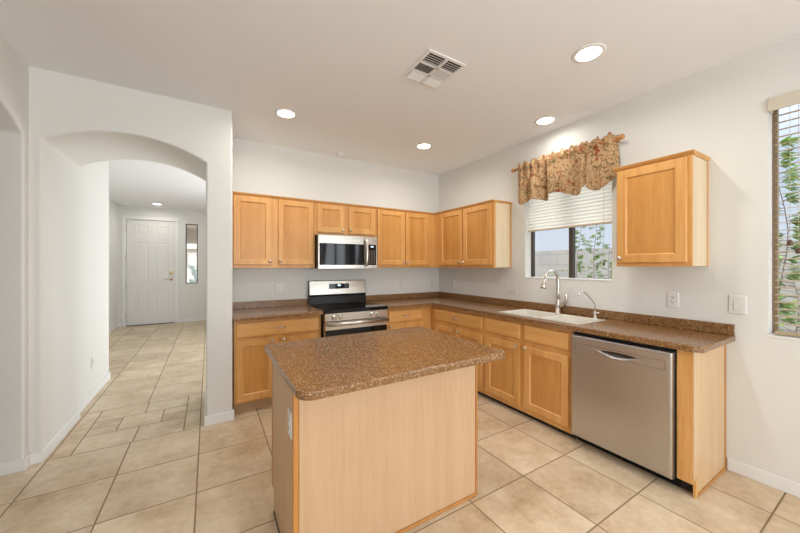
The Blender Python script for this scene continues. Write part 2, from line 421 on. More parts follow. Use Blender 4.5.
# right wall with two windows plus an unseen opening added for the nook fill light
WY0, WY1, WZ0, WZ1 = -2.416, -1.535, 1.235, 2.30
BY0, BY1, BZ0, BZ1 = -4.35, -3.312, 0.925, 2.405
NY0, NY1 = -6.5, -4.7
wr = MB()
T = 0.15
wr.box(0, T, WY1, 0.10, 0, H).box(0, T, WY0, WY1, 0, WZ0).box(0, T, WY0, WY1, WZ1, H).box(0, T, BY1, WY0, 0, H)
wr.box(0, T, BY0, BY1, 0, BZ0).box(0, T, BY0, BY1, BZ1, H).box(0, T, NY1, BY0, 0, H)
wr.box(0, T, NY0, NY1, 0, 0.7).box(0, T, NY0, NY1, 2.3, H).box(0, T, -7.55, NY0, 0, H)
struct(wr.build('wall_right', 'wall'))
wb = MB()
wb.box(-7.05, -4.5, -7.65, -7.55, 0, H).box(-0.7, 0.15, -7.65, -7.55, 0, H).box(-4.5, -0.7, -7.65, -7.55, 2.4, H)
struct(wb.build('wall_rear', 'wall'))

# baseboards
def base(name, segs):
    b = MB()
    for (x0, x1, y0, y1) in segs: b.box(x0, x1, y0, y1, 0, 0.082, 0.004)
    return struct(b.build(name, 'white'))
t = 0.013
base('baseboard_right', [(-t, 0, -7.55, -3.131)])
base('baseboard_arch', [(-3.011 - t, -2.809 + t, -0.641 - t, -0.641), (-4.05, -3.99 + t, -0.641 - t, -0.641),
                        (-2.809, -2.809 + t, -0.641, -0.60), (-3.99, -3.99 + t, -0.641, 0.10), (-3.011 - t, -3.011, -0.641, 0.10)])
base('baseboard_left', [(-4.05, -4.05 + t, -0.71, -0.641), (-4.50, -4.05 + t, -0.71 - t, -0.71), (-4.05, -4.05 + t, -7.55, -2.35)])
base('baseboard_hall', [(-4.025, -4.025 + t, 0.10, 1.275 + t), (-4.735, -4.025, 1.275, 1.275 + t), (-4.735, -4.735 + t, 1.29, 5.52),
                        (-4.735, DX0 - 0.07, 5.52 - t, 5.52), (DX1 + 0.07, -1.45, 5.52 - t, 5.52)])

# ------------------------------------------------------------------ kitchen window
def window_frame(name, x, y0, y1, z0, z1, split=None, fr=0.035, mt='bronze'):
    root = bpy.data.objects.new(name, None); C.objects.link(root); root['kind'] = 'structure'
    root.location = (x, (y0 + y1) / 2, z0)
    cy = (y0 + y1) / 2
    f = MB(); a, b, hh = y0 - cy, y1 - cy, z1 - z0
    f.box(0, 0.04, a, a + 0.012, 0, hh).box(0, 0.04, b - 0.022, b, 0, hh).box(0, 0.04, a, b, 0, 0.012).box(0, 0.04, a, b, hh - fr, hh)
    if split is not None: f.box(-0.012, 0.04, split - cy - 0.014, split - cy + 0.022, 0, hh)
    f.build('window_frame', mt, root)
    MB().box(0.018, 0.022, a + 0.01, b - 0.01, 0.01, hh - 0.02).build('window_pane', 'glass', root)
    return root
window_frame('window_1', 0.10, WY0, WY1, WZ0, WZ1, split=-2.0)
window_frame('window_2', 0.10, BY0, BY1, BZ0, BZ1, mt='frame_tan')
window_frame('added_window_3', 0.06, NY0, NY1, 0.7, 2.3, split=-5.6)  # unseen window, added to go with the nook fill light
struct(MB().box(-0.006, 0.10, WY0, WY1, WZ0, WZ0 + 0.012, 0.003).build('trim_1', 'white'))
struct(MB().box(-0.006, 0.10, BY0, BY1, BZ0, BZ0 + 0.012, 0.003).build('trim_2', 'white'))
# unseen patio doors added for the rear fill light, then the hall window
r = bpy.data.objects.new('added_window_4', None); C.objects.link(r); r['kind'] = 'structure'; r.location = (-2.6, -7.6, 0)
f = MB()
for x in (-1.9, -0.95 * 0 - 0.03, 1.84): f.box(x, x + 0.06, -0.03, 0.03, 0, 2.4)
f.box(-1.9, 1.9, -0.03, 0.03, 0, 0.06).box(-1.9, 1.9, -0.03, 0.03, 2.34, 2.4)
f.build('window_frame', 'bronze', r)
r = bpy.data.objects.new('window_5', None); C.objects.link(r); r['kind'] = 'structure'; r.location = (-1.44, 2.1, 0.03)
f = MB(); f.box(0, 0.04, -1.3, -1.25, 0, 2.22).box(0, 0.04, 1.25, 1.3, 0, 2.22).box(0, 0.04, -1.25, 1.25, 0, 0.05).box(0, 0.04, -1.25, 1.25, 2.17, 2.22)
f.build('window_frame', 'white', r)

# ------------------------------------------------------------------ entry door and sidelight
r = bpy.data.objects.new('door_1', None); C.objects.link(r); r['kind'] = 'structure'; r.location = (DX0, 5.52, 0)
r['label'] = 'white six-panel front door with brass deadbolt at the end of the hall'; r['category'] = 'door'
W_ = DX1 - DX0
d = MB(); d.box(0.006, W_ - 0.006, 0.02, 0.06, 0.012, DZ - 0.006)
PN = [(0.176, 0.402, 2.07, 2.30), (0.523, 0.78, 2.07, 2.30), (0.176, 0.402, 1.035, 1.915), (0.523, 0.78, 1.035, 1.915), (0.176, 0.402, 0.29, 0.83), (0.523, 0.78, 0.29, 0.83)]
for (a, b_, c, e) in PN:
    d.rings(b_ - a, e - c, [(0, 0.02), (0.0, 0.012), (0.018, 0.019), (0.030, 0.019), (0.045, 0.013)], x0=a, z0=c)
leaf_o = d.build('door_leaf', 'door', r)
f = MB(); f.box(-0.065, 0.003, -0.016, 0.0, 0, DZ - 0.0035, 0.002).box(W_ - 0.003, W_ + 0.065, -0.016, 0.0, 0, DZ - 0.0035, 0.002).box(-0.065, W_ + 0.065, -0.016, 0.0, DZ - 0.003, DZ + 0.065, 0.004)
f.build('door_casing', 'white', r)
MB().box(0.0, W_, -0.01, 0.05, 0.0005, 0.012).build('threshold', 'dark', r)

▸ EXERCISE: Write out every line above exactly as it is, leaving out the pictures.

▸ CORRECT RESPONSE:
The Blender Python script for this scene continues. Write part 2, from line 421 on. More parts follow. Use Blender 4.5.
# right wall with two windows plus an unseen opening added for the nook fill light
WY0, WY1, WZ0, WZ1 = -2.416, -1.535, 1.235, 2.30
BY0, BY1, BZ0, BZ1 = -4.35, -3.312, 0.925, 2.405
NY0, NY1 = -6.5, -4.7
wr = MB()
T = 0.15
wr.box(0, T, WY1, 0.10, 0, H).box(0, T, WY0, WY1, 0, WZ0).box(0, T, WY0, WY1, WZ1, H).box(0, T, BY1, WY0, 0, H)
wr.box(0, T, BY0, BY1, 0, BZ0).box(0, T, BY0, BY1, BZ1, H).box(0, T, NY1, BY0, 0, H)
wr.box(0, T, NY0, NY1, 0, 0.7).box(0, T, NY0, NY1, 2.3, H).box(0, T, -7.55, NY0, 0, H)
struct(wr.build('wall_right', 'wall'))
wb = MB()
wb.box(-7.05, -4.5, -7.65, -7.55, 0, H).box(-0.7, 0.15, -7.65, -7.55, 0, H).box(-4.5, -0.7, -7.65, -7.55, 2.4, H)
struct(wb.build('wall_rear', 'wall'))

# baseboards
def base(name, segs):
    b = MB()
    for (x0, x1, y0, y1) in segs: b.box(x0, x1, y0, y1, 0, 0.082, 0.004)
    return struct(b.build(name, 'white'))
t = 0.013
base('baseboard_right', [(-t, 0, -7.55, -3.131)])
base('baseboard_arch', [(-3.011 - t, -2.809 + t, -0.641 - t, -0.641), (-4.05, -3.99 + t, -0.641 - t, -0.641),
                        (-2.809, -2.809 + t, -0.641, -0.60), (-3.99, -3.99 + t, -0.641, 0.10), (-3.011 - t, -3.011, -0.641, 0.10)])
base('baseboard_left', [(-4.05, -4.05 + t, -0.71, -0.641), (-4.50, -4.05 + t, -0.71 - t, -0.71), (-4.05, -4.05 + t, -7.55, -2.35)])
base('baseboard_hall', [(-4.025, -4.025 + t, 0.10, 1.275 + t), (-4.735, -4.025, 1.275, 1.275 + t), (-4.735, -4.735 + t, 1.29, 5.52),
                        (-4.735, DX0 - 0.07, 5.52 - t, 5.52), (DX1 + 0.07, -1.45, 5.52 - t, 5.52)])

# ------------------------------------------------------------------ kitchen window
def window_frame(name, x, y0, y1, z0, z1, split=None, fr=0.035, mt='bronze'):
    root = bpy.data.objects.new(name, None); C.objects.link(root); root['kind'] = 'structure'
    root.location = (x, (y0 + y1) / 2, z0)
    cy = (y0 + y1) / 2
    f = MB(); a, b, hh = y0 - cy, y1 - cy, z1 - z0
    f.box(0, 0.04, a, a + 0.012, 0, hh).box(0, 0.04, b - 0.022, b, 0, hh).box(0, 0.04, a, b, 0, 0.012).box(0, 0.04, a, b, hh - fr, hh)
    if split is not None: f.box(-0.012, 0.04, split - cy - 0.014, split - cy + 0.022, 0, hh)
    f.build('window_frame', mt, root)
    MB().box(0.018, 0.022, a + 0.01, b - 0.01, 0.01, hh - 0.02).build('window_pane', 'glass', root)
    return root
window_frame('window_1', 0.10, WY0, WY1, WZ0, WZ1, split=-2.0)
window_frame('window_2', 0.10, BY0, BY1, BZ0, BZ1, mt='frame_tan')
window_frame('added_window_3', 0.06, NY0, NY1, 0.7, 2.3, split=-5.6)  # unseen window, added to go with the nook fill light
struct(MB().box(-0.006, 0.10, WY0, WY1, WZ0, WZ0 + 0.012, 0.003).build('trim_1', 'white'))
struct(MB().box(-0.006, 0.10, BY0, BY1, BZ0, BZ0 + 0.012, 0.003).build('trim_2', 'white'))
# unseen patio doors added for the rear fill light, then the hall window
r = bpy.data.objects.new('added_window_4', None); C.objects.link(r); r['kind'] = 'structure'; r.location = (-2.6, -7.6, 0)
f = MB()
for x in (-1.9, -0.95 * 0 - 0.03, 1.84): f.box(x, x + 0.06, -0.03, 0.03, 0, 2.4)
f.box(-1.9, 1.9, -0.03, 0.03, 0, 0.06).box(-1.9, 1.9, -0.03, 0.03, 2.34, 2.4)
f.build('window_frame', 'bronze', r)
r = bpy.data.objects.new('window_5', None); C.objects.link(r); r['kind'] = 'structure'; r.location = (-1.44, 2.1, 0.03)
f = MB(); f.box(0, 0.04, -1.3, -1.25, 0, 2.22).box(0, 0.04, 1.25, 1.3, 0, 2.22).box(0, 0.04, -1.25, 1.25, 0, 0.05).box(0, 0.04, -1.25, 1.25, 2.17, 2.22)
f.build('window_frame', 'white', r)

# ------------------------------------------------------------------ entry door and sidelight
r = bpy.data.objects.new('door_1', None); C.objects.link(r); r['kind'] = 'structure'; r.location = (DX0, 5.52, 0)
r['label'] = 'white six-panel front door with brass deadbolt at the end of the hall'; r['category'] = 'door'
W_ = DX1 - DX0
d = MB(); d.box(0.006, W_ - 0.006, 0.02, 0.06, 0.012, DZ - 0.006)
PN = [(0.176, 0.402, 2.07, 2.30), (0.523, 0.78, 2.07, 2.30), (0.176, 0.402, 1.035, 1.915), (0.523, 0.78, 1.035, 1.915), (0.176, 0.402, 0.29, 0.83), (0.523, 0.78, 0.29, 0.83)]
for (a, b_, c, e) in PN:
    d.rings(b_ - a, e - c, [(0, 0.02), (0.0, 0.012), (0.018, 0.019), (0.030, 0.019), (0.045, 0.013)], x0=a, z0=c)
leaf_o = d.build('door_leaf', 'door', r)
f = MB(); f.box(-0.065, 0.003, -0.016, 0.0, 0, DZ - 0.0035, 0.002).box(W_ - 0.003, W_ + 0.065, -0.016, 0.0, 0, DZ - 0.0035, 0.002).box(-0.065, W_ + 0.065, -0.016, 0.0, DZ - 0.003, DZ + 0.065, 0.004)
f.build('door_casing', 'white', r)
MB().box(0.0, W_, -0.01, 0.05, 0.0005, 0.012).build('threshold', 'dark', r)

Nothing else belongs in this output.